The Surprising Pleasure of Ageing

Who would have thought that one of the benefits of getting older is actually enjoying life more? Why is it we get happier as we age? We live in a society apparently programmed to appreciate youth, we use the term: “The optimism of youth” and, in youth, the future seems to stretch out eternally, with nothing but possibilities and hopes on the horizon. 

Looking at it that way, it would seem people should get sadder as they get older. 

And yet, according to a recent survey by the Georgia Institute of Technology, involving 20 young adults in their early 20s and a similar number of adults in their 60s and 70s, quite the reverse is happening. 

The study, which put volunteers into an MRI scanner and used eye-tracking experiments to monitor reactions to a series of pictures, found the brains of young millennials tended towards “hyper-vigilance”. That meant the young people were always on the lookout for threats and things going wrong and were permanently on high alert.

In contrast, the older people, while recognising the danger, seemed to be able to manage and control the “high-alert” function of their brain. 

What happens, says head researcher Brittany Corbett, is that, instead of the brain in an older person being overwhelmed by whatever threat it perceives, it can block out a fearful reaction that would set down a bad memory “template” and create instead a “positivity effect”. 

It seems that while older adults may indeed perceive a threat, they are able to assess its importance – or not – and put it to one side.
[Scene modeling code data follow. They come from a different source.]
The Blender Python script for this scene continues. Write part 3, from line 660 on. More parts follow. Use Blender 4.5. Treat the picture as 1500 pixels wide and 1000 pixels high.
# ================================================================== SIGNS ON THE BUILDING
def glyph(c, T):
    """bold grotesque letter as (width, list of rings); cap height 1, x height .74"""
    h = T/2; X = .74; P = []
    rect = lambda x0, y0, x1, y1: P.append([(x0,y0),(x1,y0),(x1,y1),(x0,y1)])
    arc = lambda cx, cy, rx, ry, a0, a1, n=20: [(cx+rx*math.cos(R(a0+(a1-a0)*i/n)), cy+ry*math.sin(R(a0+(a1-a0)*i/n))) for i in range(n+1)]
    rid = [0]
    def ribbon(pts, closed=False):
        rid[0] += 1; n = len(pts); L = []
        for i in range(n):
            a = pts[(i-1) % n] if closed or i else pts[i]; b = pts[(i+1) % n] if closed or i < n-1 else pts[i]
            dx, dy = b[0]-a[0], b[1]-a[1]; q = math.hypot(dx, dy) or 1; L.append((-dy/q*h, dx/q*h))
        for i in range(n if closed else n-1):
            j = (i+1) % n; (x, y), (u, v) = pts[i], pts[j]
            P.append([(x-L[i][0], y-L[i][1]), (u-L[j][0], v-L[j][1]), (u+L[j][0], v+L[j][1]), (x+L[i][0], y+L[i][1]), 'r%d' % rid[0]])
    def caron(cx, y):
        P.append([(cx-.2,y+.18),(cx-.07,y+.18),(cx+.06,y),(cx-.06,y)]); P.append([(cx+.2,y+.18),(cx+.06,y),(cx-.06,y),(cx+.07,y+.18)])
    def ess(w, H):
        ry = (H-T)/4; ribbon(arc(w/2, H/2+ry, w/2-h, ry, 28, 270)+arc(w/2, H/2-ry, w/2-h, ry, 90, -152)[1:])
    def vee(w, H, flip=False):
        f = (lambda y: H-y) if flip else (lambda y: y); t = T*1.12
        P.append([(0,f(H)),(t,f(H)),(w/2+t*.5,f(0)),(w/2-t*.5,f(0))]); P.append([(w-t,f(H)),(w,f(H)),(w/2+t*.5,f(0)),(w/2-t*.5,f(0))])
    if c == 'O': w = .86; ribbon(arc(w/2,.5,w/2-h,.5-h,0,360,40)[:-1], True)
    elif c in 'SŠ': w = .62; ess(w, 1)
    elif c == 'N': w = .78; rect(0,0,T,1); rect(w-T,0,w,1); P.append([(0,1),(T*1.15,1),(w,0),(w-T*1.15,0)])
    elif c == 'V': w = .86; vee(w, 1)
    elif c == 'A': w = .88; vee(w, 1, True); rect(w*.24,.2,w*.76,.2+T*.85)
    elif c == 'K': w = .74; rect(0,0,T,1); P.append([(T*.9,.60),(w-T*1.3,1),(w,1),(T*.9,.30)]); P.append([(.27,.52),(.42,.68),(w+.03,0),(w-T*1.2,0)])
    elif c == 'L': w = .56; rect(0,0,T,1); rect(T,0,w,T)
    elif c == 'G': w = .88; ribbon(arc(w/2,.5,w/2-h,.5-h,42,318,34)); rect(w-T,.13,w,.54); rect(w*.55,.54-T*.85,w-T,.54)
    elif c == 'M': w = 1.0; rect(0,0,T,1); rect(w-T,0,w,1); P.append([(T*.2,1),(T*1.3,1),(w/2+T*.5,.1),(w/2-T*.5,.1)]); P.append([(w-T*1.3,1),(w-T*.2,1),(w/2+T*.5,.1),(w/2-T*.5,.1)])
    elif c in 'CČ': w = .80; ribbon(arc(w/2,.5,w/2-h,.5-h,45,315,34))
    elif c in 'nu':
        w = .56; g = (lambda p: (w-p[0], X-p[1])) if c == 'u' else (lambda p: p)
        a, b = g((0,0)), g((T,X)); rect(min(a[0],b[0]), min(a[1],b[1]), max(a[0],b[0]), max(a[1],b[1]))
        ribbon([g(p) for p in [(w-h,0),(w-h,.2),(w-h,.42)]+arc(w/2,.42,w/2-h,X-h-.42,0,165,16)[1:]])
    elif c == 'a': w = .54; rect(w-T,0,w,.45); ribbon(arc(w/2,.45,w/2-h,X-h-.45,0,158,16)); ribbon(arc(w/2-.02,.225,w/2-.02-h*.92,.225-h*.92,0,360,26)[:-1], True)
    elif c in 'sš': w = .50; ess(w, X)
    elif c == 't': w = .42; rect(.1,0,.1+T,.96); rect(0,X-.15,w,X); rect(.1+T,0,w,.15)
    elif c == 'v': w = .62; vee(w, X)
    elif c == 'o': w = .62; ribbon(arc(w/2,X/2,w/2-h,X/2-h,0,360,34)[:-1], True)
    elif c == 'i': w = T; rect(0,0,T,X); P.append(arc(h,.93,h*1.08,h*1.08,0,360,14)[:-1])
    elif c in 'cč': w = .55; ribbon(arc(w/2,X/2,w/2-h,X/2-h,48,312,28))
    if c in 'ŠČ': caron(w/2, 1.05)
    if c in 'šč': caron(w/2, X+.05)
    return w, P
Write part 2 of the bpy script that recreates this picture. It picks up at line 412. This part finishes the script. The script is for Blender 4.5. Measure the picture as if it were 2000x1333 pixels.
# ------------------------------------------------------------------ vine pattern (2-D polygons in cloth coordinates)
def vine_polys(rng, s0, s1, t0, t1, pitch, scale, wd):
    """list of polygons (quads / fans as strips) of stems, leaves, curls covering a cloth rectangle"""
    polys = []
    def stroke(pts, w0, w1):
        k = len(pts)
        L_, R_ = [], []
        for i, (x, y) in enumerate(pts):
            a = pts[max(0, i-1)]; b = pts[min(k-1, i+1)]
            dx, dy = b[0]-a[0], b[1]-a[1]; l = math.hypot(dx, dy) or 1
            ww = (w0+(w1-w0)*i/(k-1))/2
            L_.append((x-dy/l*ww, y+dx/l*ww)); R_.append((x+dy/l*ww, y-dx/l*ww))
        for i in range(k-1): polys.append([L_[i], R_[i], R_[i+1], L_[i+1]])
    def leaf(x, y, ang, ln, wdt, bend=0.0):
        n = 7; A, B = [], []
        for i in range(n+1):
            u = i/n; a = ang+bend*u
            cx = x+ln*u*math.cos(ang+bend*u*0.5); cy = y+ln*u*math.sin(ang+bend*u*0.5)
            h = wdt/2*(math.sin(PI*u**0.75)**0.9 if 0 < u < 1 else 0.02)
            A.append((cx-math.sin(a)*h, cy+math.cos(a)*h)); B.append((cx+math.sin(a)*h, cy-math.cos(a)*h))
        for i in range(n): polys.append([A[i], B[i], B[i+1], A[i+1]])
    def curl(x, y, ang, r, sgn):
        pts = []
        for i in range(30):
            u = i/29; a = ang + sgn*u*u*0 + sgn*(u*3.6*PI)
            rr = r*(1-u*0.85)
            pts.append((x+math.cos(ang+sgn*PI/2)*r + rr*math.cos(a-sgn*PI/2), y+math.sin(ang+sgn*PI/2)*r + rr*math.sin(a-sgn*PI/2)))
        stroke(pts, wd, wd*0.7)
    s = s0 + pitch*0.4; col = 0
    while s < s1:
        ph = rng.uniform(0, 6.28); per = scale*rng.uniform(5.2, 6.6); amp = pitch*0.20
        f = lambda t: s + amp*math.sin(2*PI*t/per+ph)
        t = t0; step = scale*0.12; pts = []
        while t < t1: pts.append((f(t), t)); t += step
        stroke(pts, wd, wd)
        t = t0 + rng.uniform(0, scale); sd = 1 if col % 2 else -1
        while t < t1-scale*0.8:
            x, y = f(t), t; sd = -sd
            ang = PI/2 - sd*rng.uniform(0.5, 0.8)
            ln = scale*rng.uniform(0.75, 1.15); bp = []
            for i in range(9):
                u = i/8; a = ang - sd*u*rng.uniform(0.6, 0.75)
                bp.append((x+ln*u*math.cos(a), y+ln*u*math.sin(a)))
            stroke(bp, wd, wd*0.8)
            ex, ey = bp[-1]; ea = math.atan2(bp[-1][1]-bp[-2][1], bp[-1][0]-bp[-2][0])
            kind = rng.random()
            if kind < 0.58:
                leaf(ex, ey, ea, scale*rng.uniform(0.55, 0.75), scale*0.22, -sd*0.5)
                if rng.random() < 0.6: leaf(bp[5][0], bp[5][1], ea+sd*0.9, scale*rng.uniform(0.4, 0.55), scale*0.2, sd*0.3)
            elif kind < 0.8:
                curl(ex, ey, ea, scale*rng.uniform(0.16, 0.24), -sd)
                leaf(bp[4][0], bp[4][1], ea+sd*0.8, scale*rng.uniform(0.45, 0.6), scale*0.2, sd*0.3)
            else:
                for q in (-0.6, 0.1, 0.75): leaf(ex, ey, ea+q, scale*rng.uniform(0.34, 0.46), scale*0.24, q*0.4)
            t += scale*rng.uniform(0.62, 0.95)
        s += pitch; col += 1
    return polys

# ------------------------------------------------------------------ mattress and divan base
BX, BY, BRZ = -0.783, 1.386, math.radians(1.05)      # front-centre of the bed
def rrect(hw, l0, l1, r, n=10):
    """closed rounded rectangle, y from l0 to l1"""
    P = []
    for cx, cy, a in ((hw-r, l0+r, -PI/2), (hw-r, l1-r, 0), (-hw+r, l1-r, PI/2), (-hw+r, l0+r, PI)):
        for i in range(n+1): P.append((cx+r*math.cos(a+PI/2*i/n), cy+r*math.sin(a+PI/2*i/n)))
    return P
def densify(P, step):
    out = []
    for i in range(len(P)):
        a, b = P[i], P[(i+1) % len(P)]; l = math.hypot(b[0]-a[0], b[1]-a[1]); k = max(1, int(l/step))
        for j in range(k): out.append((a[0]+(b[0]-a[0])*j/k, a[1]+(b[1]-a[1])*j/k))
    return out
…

In other words, they worry less about what may happen. 

Ms Corbett told The Times newspaper: “As we age, we try to have better overall wellbeing and protect our emotional health. Older adults who focus more on negativity avoidance seemingly live happier lives, have better health and longevity.”

Ms Corbett suggested the results made sense from an evolutionary perspective. 

“As one’s perceived time left in life grows shorter future-orientated goals such as information seeking grow less important.

“Instead present-orientated goals such as living a happy life and having a good well-being are prioritised.” 

Dr Robin Lawrence, founder and consultant psychiatrist at 96 Harley Street, offers his view. 

“I am not sure if we can say that this is a consequence of growing older or a difference between the generations. 

“If the former, it is to be welcomed and supports the anecdotal impression that resilience increases with age.  There is also evidence that personality disorders (particularly Borderline Personality Disorder) get better with age and that fits with the former theory. 

“If it is a generational thing – the older generation have always had a greater capacity to ward off unhappiness – then the future looks bleak and must result in a continued increase in demands for psychiatric and psychological services.”

In our current turbulent times, it could be argued there are good, practical reasons for young people to be feeling deeply concerned about the stress they have to manage. Worries about student debt, career paths, mortgage or rental affordability and relationships are real and  immediate concerns.  

One way to help train young brains to identify and contain what must be an instinctive survival fear might be to encourage the here-and-now benefits of the ancient art of mindfulness.